TO DO: Search the material for the string "scene", then report how many lines hold it, with no other text.

___ DATA SECTION

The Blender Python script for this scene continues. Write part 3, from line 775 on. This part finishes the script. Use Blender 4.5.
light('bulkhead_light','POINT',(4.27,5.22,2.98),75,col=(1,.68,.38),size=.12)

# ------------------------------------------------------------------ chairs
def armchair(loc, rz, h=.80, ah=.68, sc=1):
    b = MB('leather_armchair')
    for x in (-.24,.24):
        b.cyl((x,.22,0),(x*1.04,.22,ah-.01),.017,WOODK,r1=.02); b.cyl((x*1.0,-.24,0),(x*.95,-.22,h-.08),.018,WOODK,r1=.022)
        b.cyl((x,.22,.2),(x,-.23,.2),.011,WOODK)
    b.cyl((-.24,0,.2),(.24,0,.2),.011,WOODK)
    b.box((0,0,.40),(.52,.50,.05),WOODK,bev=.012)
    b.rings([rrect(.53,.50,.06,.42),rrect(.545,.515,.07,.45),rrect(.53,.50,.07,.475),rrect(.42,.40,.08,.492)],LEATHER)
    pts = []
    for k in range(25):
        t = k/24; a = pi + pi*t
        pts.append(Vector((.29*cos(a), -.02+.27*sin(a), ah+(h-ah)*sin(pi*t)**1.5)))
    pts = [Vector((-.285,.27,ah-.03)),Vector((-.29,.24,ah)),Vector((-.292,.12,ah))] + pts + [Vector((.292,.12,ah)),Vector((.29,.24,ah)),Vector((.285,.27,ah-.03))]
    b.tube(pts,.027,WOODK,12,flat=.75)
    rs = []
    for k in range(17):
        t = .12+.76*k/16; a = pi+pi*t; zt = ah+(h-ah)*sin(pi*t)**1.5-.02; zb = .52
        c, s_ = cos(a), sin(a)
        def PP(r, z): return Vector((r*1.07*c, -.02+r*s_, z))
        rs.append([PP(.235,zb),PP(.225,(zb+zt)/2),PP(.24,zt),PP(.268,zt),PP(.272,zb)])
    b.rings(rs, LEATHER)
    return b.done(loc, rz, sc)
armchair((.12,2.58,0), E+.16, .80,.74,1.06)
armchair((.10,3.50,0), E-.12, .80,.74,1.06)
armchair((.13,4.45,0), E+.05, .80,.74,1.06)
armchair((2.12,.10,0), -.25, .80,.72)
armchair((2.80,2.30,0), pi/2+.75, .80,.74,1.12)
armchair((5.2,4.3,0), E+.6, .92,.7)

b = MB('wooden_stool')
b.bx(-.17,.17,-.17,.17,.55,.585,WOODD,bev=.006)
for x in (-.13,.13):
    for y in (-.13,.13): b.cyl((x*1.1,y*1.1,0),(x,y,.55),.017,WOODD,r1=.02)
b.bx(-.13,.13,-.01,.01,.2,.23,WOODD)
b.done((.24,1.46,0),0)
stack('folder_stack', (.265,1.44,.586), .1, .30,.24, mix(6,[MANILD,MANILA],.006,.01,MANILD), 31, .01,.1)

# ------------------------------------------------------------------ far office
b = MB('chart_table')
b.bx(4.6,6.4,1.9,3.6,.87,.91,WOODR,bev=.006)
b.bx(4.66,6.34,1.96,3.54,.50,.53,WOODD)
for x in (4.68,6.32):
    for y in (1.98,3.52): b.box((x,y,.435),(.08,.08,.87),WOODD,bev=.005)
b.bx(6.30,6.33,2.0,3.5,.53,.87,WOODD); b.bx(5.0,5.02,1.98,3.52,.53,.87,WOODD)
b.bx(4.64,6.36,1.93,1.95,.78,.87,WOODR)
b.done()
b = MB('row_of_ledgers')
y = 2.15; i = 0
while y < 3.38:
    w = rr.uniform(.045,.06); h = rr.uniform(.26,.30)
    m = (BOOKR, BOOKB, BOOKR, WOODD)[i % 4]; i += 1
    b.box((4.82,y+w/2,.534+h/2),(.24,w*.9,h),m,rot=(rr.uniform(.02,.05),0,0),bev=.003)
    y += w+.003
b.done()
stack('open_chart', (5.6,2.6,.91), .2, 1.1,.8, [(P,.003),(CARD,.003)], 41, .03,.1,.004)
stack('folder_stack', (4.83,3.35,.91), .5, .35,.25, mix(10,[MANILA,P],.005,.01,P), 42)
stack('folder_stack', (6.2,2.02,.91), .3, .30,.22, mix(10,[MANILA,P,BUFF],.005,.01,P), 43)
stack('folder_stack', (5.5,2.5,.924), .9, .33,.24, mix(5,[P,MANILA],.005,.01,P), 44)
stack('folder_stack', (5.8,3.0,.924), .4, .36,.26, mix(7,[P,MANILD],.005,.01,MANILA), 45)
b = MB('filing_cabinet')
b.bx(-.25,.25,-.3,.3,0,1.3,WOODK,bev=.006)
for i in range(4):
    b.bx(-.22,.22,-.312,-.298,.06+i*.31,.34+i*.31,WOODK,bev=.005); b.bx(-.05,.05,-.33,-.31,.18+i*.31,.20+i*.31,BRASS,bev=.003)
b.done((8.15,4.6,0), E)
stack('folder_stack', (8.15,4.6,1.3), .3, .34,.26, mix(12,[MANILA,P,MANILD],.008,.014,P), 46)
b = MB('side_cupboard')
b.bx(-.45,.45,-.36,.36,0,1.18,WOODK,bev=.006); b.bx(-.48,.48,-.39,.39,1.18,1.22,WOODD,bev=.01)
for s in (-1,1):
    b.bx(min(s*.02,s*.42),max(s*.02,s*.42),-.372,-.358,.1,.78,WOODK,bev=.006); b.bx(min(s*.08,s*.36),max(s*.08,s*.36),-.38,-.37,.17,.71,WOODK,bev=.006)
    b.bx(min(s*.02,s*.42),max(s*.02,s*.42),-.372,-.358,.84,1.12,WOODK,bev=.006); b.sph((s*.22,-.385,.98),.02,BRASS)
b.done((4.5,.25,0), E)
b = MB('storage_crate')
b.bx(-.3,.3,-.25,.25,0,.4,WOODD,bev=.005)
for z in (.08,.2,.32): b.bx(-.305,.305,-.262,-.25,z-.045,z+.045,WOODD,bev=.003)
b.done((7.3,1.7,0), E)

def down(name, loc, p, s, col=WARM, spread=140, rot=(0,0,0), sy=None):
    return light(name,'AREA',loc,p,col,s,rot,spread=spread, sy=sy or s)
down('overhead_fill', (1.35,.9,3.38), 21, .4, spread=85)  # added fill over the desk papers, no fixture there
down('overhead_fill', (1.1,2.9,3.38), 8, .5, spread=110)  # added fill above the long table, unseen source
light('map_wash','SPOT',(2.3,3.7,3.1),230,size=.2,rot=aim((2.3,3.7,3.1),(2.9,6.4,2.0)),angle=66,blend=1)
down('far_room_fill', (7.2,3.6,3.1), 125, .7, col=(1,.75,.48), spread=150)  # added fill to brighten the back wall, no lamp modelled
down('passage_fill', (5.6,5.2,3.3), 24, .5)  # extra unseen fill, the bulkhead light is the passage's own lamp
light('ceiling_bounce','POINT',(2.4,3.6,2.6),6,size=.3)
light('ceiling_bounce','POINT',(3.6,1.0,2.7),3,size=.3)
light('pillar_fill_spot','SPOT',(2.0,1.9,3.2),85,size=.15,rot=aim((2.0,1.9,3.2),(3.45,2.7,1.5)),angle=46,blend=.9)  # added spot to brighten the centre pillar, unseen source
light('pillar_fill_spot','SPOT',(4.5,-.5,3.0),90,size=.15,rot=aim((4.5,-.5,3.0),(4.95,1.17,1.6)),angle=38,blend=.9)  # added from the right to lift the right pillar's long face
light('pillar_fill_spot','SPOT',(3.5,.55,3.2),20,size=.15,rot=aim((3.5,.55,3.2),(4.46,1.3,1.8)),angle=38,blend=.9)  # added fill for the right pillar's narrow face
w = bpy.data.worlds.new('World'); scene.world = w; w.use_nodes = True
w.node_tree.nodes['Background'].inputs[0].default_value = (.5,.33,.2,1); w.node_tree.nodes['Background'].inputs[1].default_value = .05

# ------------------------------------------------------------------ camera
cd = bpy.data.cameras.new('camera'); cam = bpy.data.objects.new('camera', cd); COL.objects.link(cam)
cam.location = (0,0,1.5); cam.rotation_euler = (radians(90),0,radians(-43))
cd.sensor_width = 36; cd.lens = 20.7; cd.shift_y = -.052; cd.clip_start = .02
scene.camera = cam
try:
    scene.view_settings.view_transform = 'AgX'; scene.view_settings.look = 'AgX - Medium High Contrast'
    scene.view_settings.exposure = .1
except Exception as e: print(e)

______

CORRECT RESPONSE: 5